**SOURCE DATA**
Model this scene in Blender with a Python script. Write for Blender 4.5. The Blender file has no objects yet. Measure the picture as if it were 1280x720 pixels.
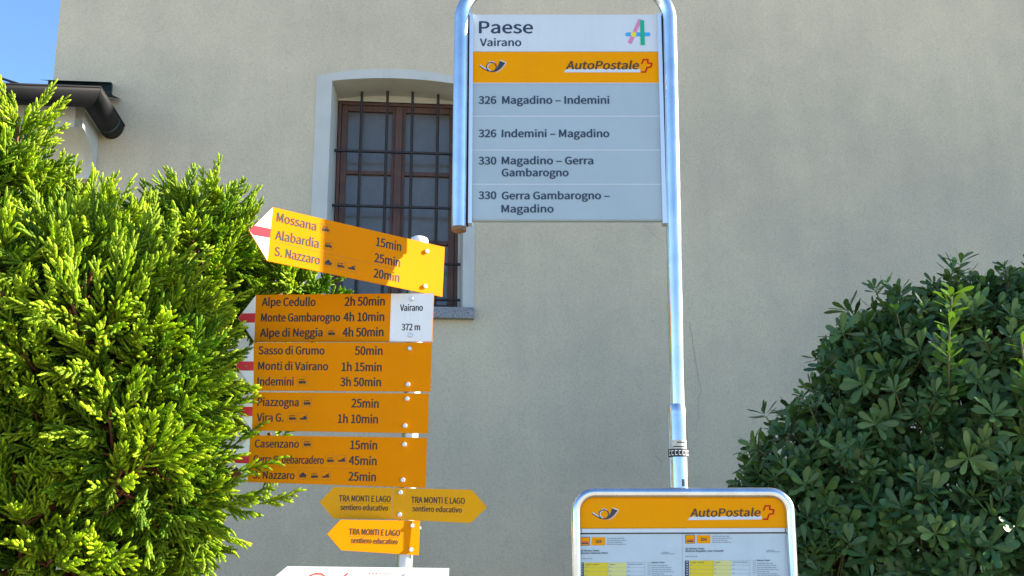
import bpy, math, random
import numpy as np
from mathutils import Vector

R_ = math.radians
random.seed(7)
rng = np.random.default_rng(11)
SC = bpy.context.scene
COL = SC.collection

# ---------------------------------------------------------------- camera, sky, sun, exposure
FPX = 1500.0
PITCH = R_(14.0)
CAM = np.array([0.0, 0.0, 1.6])
cd = bpy.data.cameras.new('camera'); co = bpy.data.objects.new('camera', cd); COL.objects.link(co)
co.location = CAM; co.rotation_euler = (R_(90) + PITCH, 0, 0)
cd.sensor_width = 36.0; cd.lens = 36.0 * FPX / 1280.0; cd.clip_start = 0.05; cd.clip_end = 5000
SC.camera = co

SUN_AZ = R_(6.8)      # measured from +x towards +y
SUN_EL = R_(25.0)
w = bpy.data.worlds.new('World'); SC.world = w; w.use_nodes = True
nt = w.node_tree; nt.nodes.clear()
sky = nt.nodes.new('ShaderNodeTexSky'); sky.sky_type = 'NISHITA'; sky.sun_disc = False
sky.sun_elevation = SUN_EL; sky.sun_rotation = R_(90) - SUN_AZ
sky.air_density = 1.0; sky.dust_density = 0.0; sky.ozone_density = 5.5
bg = nt.nodes.new('ShaderNodeBackground'); bg.inputs[1].default_value = 0.085
ow = nt.nodes.new('ShaderNodeOutputWorld')
nt.links.new(sky.outputs[0], bg.inputs[0]); nt.links.new(bg.outputs[0], ow.inputs[0])
sd = bpy.data.lights.new('sun', 'SUN'); so = bpy.data.objects.new('sun', sd); COL.objects.link(so)
sd.energy = 4.8; sd.angle = R_(0.5); sd.color = (1.0, 0.90, 0.74)
sv = Vector((math.cos(SUN_EL) * math.cos(SUN_AZ), math.cos(SUN_EL) * math.sin(SUN_AZ), math.sin(SUN_EL)))
so.rotation_euler = sv.to_track_quat('Z', 'Y').to_euler(); so.location = (8, 1, 6)
SC.view_settings.view_transform = 'Standard'; SC.view_settings.look = 'None'
SC.view_settings.exposure = 2.02; SC.view_settings.gamma = 1.0
SC.view_settings.use_curve_mapping = False
SC.cycles.max_bounces = 8; SC.cycles.transparent_max_bounces = 8

# ---------------------------------------------------------------- projection helpers (measuring the photo)
FW = np.array([0, math.cos(PITCH), math.sin(PITCH)]); UPV = np.array([0, -math.sin(PITCH), math.cos(PITCH)])
RT = np.array([1.0, 0, 0])
def ray(px, py): return FW + (px - 640) / FPX * RT + (360 - py) / FPX * UPV
def hit(px, py, O, N):
    d = ray(px, py); return CAM + d * (np.dot(O - CAM, N) / np.dot(d, N))
def at(px, py, Y):
    d = ray(px, py); return CAM + d * (Y / d[1])

class Plane:
    """upright plane through O, turned by yaw about the vertical; local axes U (right), V (up), N (to the viewer)"""
    def __init__(s, O, yaw, off=0.0):
        y = R_(yaw); s.U = np.array([math.cos(y), math.sin(y), 0]); s.V = np.array([0, 0, 1.0])
        s.N = np.array([math.sin(y), -math.cos(y), 0]); s.O = np.array(O, float) + s.N * off
    def uv(s, px, py, n=0.0):
        p = hit(px, py, s.O + s.N * n, s.N) - s.O
        return np.array([p @ s.U, p @ s.V])
    def P(s, u, v, n=0.0): return s.O + s.U * u + s.V * v + s.N * n

# ---------------------------------------------------------------- mesh builder
class MB:
    def __init__(s): s.v = []; s.f = []; s.m = []; s.sm = []
    def add(s, verts, faces, mat=0, smooth=False):
        b = len(s.v); s.v += [tuple(map(float, p)) for p in verts]
        for f in faces:
            s.f.append(tuple(i + b for i in f)); s.m.append(mat); s.sm.append(smooth)
        return s
    def prism(s, pl, poly, n0, n1, mat=0):
        """polygon (uv, counter-clockwise seen from the front) from n0 (front) to n1 (back)"""
        k = len(poly)
        a = 0
        for i in range(k):
            x0, y0 = poly[i][:2]; x1, y1 = poly[(i + 1) % k][:2]; a += x0 * y1 - x1 * y0
        if a < 0: poly = poly[::-1]
        vs = [pl.P(p[0], p[1], n0) for p in poly] + [pl.P(p[0], p[1], n1) for p in poly]
        fs = [tuple(range(k)), tuple(range(2 * k - 1, k - 1, -1))]
        fs += [(i + k, (i + 1) % k + k, (i + 1) % k, i)[::1] for i in range(k)]
        return s.add(vs, fs, mat)
    def flat(s, pl, poly, n, mat=0):
        a = 0; k = len(poly)
        for i in range(k):
            x0, y0 = poly[i][:2]; x1, y1 = poly[(i + 1) % k][:2]; a += x0 * y1 - x1 * y0
        if a < 0: poly = poly[::-1]
        return s.add([pl.P(p[0], p[1], n) for p in poly], [tuple(range(k))], mat)
    def stroke(s, pl, pts, wd, n, mat=0, closed=False, w2=None):
        """a painted line of width wd along uv points"""
        pts = [np.array(p, float) for p in pts]; k = len(pts); L = []; Rr = []
        for i in range(k):
            a = pts[i - 1] if (i > 0 or closed) else pts[i]
            b = pts[(i + 1) % k] if (i < k - 1 or closed) else pts[i]
            d1 = pts[i] - a; d2 = b - pts[i]
            if np.linalg.norm(d1) < 1e-9: d1 = d2
            if np.linalg.norm(d2) < 1e-9: d2 = d1
            d1 = d1 / np.linalg.norm(d1); d2 = d2 / np.linalg.norm(d2)
            n1 = np.array([-d1[1], d1[0]]); n2 = np.array([-d2[1], d2[0]]); m = n1 + n2
            m = m / max(np.linalg.norm(m), 1e-6); c = max(m @ n1, 0.35)
            ww = wd if w2 is None else wd + (w2 - wd) * i / (k - 1)
            L.append(pts[i] + m * ww / 2 / c); Rr.append(pts[i] - m * ww / 2 / c)
        vs = [pl.P(p[0], p[1], n) for p in L] + [pl.P(p[0], p[1], n) for p in Rr]
        fs = [(i + k, (i + 1) % k + k, (i + 1) % k, i) for i in range(k if closed else k - 1)]
        return s.add(vs, fs, mat)
    def tube(s, pts, r, n=16, mat=0, caps=True, smooth=True, closed=False):
        pts = [np.array(p, float) for p in pts]; k = len(pts)
        rr = r if hasattr(r, '__len__') else [r] * k
        ref = None; vs = []
        for i in range(k):
            a = pts[i - 1] if (i > 0 or closed) else pts[i]
            b = pts[(i + 1) % k] if (i < k - 1 or closed) else pts[i]
            t = b - a; t = t / np.linalg.norm(t)
            if ref is None:
                ref = np.array([1.0, 0, 0]) if abs(t[0]) < 0.9 else np.array([0, 1.0, 0])
            ref = ref - t * (ref @ t); ref = ref / np.linalg.norm(ref); b2 = np.cross(t, ref)
            for j in range(n):
                an = 2 * math.pi * j / n
                vs.append(pts[i] + rr[i] * (math.cos(an) * ref + math.sin(an) * b2))
        fs = []
        for i in range(k if closed else k - 1):
            i2 = (i + 1) % k
            for j in range(n):
                j2 = (j + 1) % n
                fs.append((i * n + j, i * n + j2, i2 * n + j2, i2 * n + j))
        s.add(vs, fs, mat, smooth)
        if caps and not closed:
            s.add([vs[j] for j in range(n)], [tuple(range(n - 1, -1, -1))], mat)
            s.add([vs[(k - 1) * n + j] for j in range(n)], [tuple(range(n))], mat)
        return s
    def box(s, lo, hi, fr=None, mat=0):
        """box; fr maps (a,b,c) to the world"""
        fr = fr or (lambda a, b, c: (a, b, c))
        c = [(x, y, z) for z in (lo[2], hi[2]) for y in (lo[1], hi[1]) for x in (lo[0], hi[0])]
        fs = [(0, 2, 3, 1), (4, 5, 7, 6), (0, 1, 5, 4), (2, 6, 7, 3), (0, 4, 6, 2), (1, 3, 7, 5)]
        return s.add([fr(*q) for q in c], fs, mat)
    def build(s, name, mats, parent=None, bevel=0.0, fix=False):
        me = bpy.data.meshes.new(name)
        o0 = np.array(root_loc(parent)) if parent else np.zeros(3)
        me.from_pydata([tuple(np.array(p) - o0) for p in s.v], [], s.f)
        for m in (mats if isinstance(mats, (list, tuple)) else [mats]): me.materials.append(m)
        me.polygons.foreach_set('material_index', s.m); me.polygons.foreach_set('use_smooth', s.sm)
        me.update()
        if fix:
            import bmesh
            bm = bmesh.new(); bm.from_mesh(me); bmesh.ops.remove_doubles(bm, verts=bm.verts, dist=1e-6)
            bmesh.ops.recalc_face_normals(bm, faces=bm.faces); bm.to_mesh(me); bm.free()
        o = bpy.data.objects.new(name, me); COL.objects.link(o)
        if parent: o.parent = parent
        if bevel:
            b = o.modifiers.new('bevel', 'BEVEL'); b.width = bevel; b.segments = 2; b.limit_method = 'ANGLE'
        return o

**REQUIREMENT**
Extract from the material all lines containing the string "objects".

**ANSWER TO THE TASK**
Model this scene in Blender with a Python script. Write for Blender 4.5. The Blender file has no objects yet. Measure the picture as if it were 1280x720 pixels.
cd = bpy.data.cameras.new('camera'); co = bpy.data.objects.new('camera', cd); COL.objects.link(co)
sd = bpy.data.lights.new('sun', 'SUN'); so = bpy.data.objects.new('sun', sd); COL.objects.link(so)
        o = bpy.data.objects.new(name, me); COL.objects.link(o)